» WHAT YOU SHOULD DO: Without including the pictures, copy out every line below.

──────────

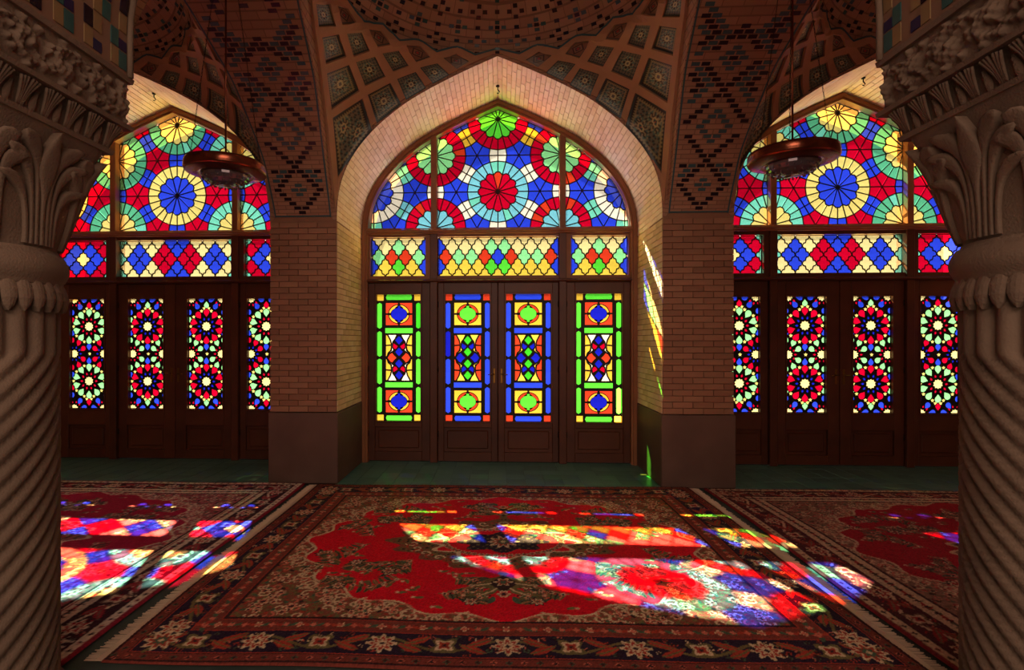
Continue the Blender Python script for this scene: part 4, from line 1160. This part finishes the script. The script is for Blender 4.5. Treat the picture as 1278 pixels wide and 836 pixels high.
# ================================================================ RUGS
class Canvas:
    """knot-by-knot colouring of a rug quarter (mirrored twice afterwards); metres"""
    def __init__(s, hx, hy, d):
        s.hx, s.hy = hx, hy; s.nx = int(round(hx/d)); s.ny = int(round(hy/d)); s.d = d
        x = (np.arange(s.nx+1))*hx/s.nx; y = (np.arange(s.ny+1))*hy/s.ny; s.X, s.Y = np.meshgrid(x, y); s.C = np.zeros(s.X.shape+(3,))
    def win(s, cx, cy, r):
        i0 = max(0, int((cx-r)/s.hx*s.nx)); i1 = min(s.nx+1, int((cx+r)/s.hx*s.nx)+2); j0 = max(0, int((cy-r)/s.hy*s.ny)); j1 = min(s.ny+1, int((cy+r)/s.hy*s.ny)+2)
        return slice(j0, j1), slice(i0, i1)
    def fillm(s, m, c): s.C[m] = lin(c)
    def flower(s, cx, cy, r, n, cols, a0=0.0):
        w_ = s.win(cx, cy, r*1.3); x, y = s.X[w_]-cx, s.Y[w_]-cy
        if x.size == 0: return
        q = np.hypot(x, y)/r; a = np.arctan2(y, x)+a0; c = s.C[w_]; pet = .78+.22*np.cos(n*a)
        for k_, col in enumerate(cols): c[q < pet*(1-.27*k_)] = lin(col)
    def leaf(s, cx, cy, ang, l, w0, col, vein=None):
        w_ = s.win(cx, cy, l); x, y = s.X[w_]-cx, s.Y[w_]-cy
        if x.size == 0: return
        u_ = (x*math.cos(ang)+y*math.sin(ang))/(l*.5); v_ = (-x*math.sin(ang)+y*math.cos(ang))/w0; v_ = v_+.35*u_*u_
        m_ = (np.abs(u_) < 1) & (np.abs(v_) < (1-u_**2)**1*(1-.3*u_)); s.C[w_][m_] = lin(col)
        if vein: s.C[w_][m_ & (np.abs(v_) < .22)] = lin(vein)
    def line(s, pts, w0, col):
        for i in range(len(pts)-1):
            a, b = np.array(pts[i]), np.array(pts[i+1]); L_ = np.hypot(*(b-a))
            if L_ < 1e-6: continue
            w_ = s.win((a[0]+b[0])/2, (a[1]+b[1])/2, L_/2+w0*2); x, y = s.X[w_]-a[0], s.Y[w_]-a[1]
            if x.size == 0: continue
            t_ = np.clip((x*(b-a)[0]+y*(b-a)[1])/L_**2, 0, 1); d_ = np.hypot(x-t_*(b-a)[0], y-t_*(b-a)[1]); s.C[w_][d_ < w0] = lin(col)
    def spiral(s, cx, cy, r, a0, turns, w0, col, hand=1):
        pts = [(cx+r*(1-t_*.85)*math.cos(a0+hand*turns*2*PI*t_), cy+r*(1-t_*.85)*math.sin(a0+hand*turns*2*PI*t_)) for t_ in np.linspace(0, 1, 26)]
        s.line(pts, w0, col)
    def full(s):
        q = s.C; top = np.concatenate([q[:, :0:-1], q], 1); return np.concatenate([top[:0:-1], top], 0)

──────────

» TASK RESPONSE:
Continue the Blender Python script for this scene: part 4, from line 1160. This part finishes the script. The script is for Blender 4.5. Treat the picture as 1278 pixels wide and 836 pixels high.
# ================================================================ RUGS
class Canvas:
    """knot-by-knot colouring of a rug quarter (mirrored twice afterwards); metres"""
    def __init__(s, hx, hy, d):
        s.hx, s.hy = hx, hy; s.nx = int(round(hx/d)); s.ny = int(round(hy/d)); s.d = d
        x = (np.arange(s.nx+1))*hx/s.nx; y = (np.arange(s.ny+1))*hy/s.ny; s.X, s.Y = np.meshgrid(x, y); s.C = np.zeros(s.X.shape+(3,))
    def win(s, cx, cy, r):
        i0 = max(0, int((cx-r)/s.hx*s.nx)); i1 = min(s.nx+1, int((cx+r)/s.hx*s.nx)+2); j0 = max(0, int((cy-r)/s.hy*s.ny)); j1 = min(s.ny+1, int((cy+r)/s.hy*s.ny)+2)
        return slice(j0, j1), slice(i0, i1)
    def fillm(s, m, c): s.C[m] = lin(c)
    def flower(s, cx, cy, r, n, cols, a0=0.0):
        w_ = s.win(cx, cy, r*1.3); x, y = s.X[w_]-cx, s.Y[w_]-cy
        if x.size == 0: return
        q = np.hypot(x, y)/r; a = np.arctan2(y, x)+a0; c = s.C[w_]; pet = .78+.22*np.cos(n*a)
        for k_, col in enumerate(cols): c[q < pet*(1-.27*k_)] = lin(col)
    def leaf(s, cx, cy, ang, l, w0, col, vein=None):
        w_ = s.win(cx, cy, l); x, y = s.X[w_]-cx, s.Y[w_]-cy
        if x.size == 0: return
        u_ = (x*math.cos(ang)+y*math.sin(ang))/(l*.5); v_ = (-x*math.sin(ang)+y*math.cos(ang))/w0; v_ = v_+.35*u_*u_
        m_ = (np.abs(u_) < 1) & (np.abs(v_) < (1-u_**2)**1*(1-.3*u_)); s.C[w_][m_] = lin(col)
        if vein: s.C[w_][m_ & (np.abs(v_) < .22)] = lin(vein)
    def line(s, pts, w0, col):
        for i in range(len(pts)-1):
            a, b = np.array(pts[i]), np.array(pts[i+1]); L_ = np.hypot(*(b-a))
            if L_ < 1e-6: continue
            w_ = s.win((a[0]+b[0])/2, (a[1]+b[1])/2, L_/2+w0*2); x, y = s.X[w_]-a[0], s.Y[w_]-a[1]
            if x.size == 0: continue
            t_ = np.clip((x*(b-a)[0]+y*(b-a)[1])/L_**2, 0, 1); d_ = np.hypot(x-t_*(b-a)[0], y-t_*(b-a)[1]); s.C[w_][d_ < w0] = lin(col)
    def spiral(s, cx, cy, r, a0, turns, w0, col, hand=1):
        pts = [(cx+r*(1-t_*.85)*math.cos(a0+hand*turns*2*PI*t_), cy+r*(1-t_*.85)*math.sin(a0+hand*turns*2*PI*t_)) for t_ in np.linspace(0, 1, 26)]
        s.line(pts, w0, col)
    def full(s):
        q = s.C; top = np.concatenate([q[:, :0:-1], q], 1); return np.concatenate([top[:0:-1], top], 0)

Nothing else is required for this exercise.